# EXERCISE BRIEF:
Output each entry that follows exactly. Images stay out.

# DATA EXTRACT:

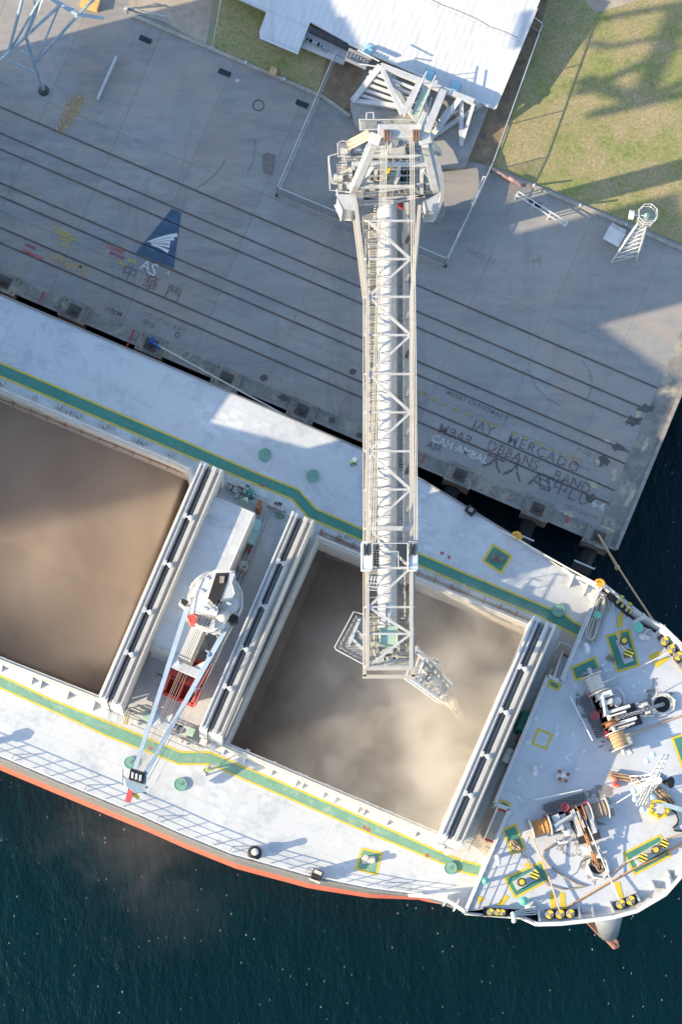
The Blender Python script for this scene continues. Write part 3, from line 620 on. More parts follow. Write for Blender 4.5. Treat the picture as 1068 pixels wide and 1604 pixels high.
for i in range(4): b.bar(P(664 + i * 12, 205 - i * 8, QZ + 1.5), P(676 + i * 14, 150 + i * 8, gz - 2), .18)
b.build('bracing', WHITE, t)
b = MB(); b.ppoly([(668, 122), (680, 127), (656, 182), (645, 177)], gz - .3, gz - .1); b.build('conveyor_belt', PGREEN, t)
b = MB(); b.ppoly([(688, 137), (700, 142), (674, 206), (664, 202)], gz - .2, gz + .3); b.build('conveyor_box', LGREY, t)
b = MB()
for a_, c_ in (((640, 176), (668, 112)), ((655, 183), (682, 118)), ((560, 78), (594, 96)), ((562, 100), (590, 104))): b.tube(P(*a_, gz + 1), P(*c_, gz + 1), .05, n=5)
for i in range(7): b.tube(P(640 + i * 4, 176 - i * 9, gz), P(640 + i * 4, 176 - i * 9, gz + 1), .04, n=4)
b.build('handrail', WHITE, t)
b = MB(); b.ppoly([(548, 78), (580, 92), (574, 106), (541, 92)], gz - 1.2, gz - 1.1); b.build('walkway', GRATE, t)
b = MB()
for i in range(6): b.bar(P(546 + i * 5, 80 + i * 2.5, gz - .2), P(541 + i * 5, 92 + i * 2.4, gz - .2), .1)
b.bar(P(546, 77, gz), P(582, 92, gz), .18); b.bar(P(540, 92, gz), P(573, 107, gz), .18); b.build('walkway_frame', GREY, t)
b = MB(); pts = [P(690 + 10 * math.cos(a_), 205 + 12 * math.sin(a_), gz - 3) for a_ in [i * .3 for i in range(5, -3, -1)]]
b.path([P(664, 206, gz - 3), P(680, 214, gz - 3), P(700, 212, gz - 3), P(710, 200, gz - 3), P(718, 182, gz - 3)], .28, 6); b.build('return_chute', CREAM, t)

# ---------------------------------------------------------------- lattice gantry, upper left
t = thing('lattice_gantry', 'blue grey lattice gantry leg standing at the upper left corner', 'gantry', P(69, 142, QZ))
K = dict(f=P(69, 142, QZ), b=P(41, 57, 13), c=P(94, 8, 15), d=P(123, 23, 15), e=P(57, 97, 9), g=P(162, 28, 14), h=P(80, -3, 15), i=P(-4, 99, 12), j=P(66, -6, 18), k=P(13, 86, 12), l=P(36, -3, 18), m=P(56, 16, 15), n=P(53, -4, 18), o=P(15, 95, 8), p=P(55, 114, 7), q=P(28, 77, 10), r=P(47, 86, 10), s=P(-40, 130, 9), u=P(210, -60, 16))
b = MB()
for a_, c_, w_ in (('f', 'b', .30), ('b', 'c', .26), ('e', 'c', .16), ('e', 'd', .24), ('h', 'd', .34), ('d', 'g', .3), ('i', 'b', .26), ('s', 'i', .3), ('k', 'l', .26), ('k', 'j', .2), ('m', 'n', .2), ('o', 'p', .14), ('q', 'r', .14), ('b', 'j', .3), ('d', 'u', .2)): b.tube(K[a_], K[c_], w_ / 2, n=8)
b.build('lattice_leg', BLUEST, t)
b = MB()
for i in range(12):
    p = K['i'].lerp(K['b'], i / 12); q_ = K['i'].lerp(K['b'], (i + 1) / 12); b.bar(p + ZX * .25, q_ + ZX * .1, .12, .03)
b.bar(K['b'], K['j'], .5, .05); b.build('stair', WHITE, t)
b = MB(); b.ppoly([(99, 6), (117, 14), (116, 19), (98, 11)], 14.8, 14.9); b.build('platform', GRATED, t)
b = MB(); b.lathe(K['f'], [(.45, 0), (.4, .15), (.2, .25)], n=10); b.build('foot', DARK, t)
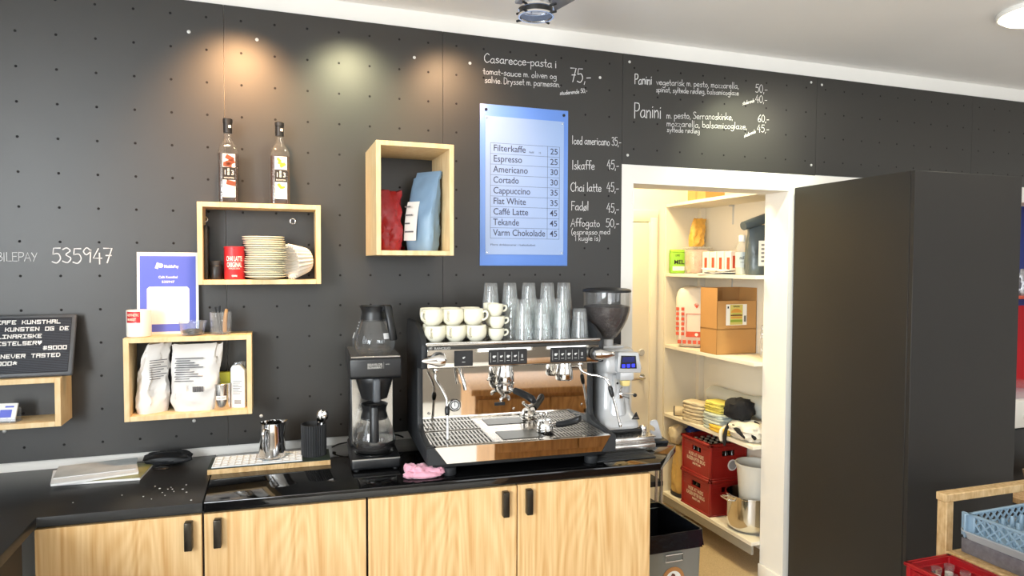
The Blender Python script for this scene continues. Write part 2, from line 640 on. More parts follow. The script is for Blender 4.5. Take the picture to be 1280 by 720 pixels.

# RESPONSE:
The Blender Python script for this scene continues. Write part 3, from line 620 on. More parts follow. Write for Blender 4.5. Treat the picture as 1068 pixels wide and 1604 pixels high.
for i in range(4): b.bar(P(664 + i * 12, 205 - i * 8, QZ + 1.5), P(676 + i * 14, 150 + i * 8, gz - 2), .18)
b.build('bracing', WHITE, t)
b = MB(); b.ppoly([(668, 122), (680, 127), (656, 182), (645, 177)], gz - .3, gz - .1); b.build('conveyor_belt', PGREEN, t)
b = MB(); b.ppoly([(688, 137), (700, 142), (674, 206), (664, 202)], gz - .2, gz + .3); b.build('conveyor_box', LGREY, t)
b = MB()
for a_, c_ in (((640, 176), (668, 112)), ((655, 183), (682, 118)), ((560, 78), (594, 96)), ((562, 100), (590, 104))): b.tube(P(*a_, gz + 1), P(*c_, gz + 1), .05, n=5)
for i in range(7): b.tube(P(640 + i * 4, 176 - i * 9, gz), P(640 + i * 4, 176 - i * 9, gz + 1), .04, n=4)
b.build('handrail', WHITE, t)
b = MB(); b.ppoly([(548, 78), (580, 92), (574, 106), (541, 92)], gz - 1.2, gz - 1.1); b.build('walkway', GRATE, t)
b = MB()
for i in range(6): b.bar(P(546 + i * 5, 80 + i * 2.5, gz - .2), P(541 + i * 5, 92 + i * 2.4, gz - .2), .1)
b.bar(P(546, 77, gz), P(582, 92, gz), .18); b.bar(P(540, 92, gz), P(573, 107, gz), .18); b.build('walkway_frame', GREY, t)
b = MB(); pts = [P(690 + 10 * math.cos(a_), 205 + 12 * math.sin(a_), gz - 3) for a_ in [i * .3 for i in range(5, -3, -1)]]
b.path([P(664, 206, gz - 3), P(680, 214, gz - 3), P(700, 212, gz - 3), P(710, 200, gz - 3), P(718, 182, gz - 3)], .28, 6); b.build('return_chute', CREAM, t)

# ---------------------------------------------------------------- lattice gantry, upper left
t = thing('lattice_gantry', 'blue grey lattice gantry leg standing at the upper left corner', 'gantry', P(69, 142, QZ))
K = dict(f=P(69, 142, QZ), b=P(41, 57, 13), c=P(94, 8, 15), d=P(123, 23, 15), e=P(57, 97, 9), g=P(162, 28, 14), h=P(80, -3, 15), i=P(-4, 99, 12), j=P(66, -6, 18), k=P(13, 86, 12), l=P(36, -3, 18), m=P(56, 16, 15), n=P(53, -4, 18), o=P(15, 95, 8), p=P(55, 114, 7), q=P(28, 77, 10), r=P(47, 86, 10), s=P(-40, 130, 9), u=P(210, -60, 16))
b = MB()
for a_, c_, w_ in (('f', 'b', .30), ('b', 'c', .26), ('e', 'c', .16), ('e', 'd', .24), ('h', 'd', .34), ('d', 'g', .3), ('i', 'b', .26), ('s', 'i', .3), ('k', 'l', .26), ('k', 'j', .2), ('m', 'n', .2), ('o', 'p', .14), ('q', 'r', .14), ('b', 'j', .3), ('d', 'u', .2)): b.tube(K[a_], K[c_], w_ / 2, n=8)
b.build('lattice_leg', BLUEST, t)
b = MB()
for i in range(12):
    p = K['i'].lerp(K['b'], i / 12); q_ = K['i'].lerp(K['b'], (i + 1) / 12); b.bar(p + ZX * .25, q_ + ZX * .1, .12, .03)
b.bar(K['b'], K['j'], .5, .05); b.build('stair', WHITE, t)
b = MB(); b.ppoly([(99, 6), (117, 14), (116, 19), (98, 11)], 14.8, 14.9); b.build('platform', GRATED, t)
b = MB(); b.lathe(K['f'], [(.45, 0), (.4, .15), (.2, .25)], n=10); b.build('foot', DARK, t)
The Blender Python script for this scene continues. Write part 2, from line 640 on. More parts follow. The script is for Blender 4.5. Take the picture to be 1280 by 720 pixels.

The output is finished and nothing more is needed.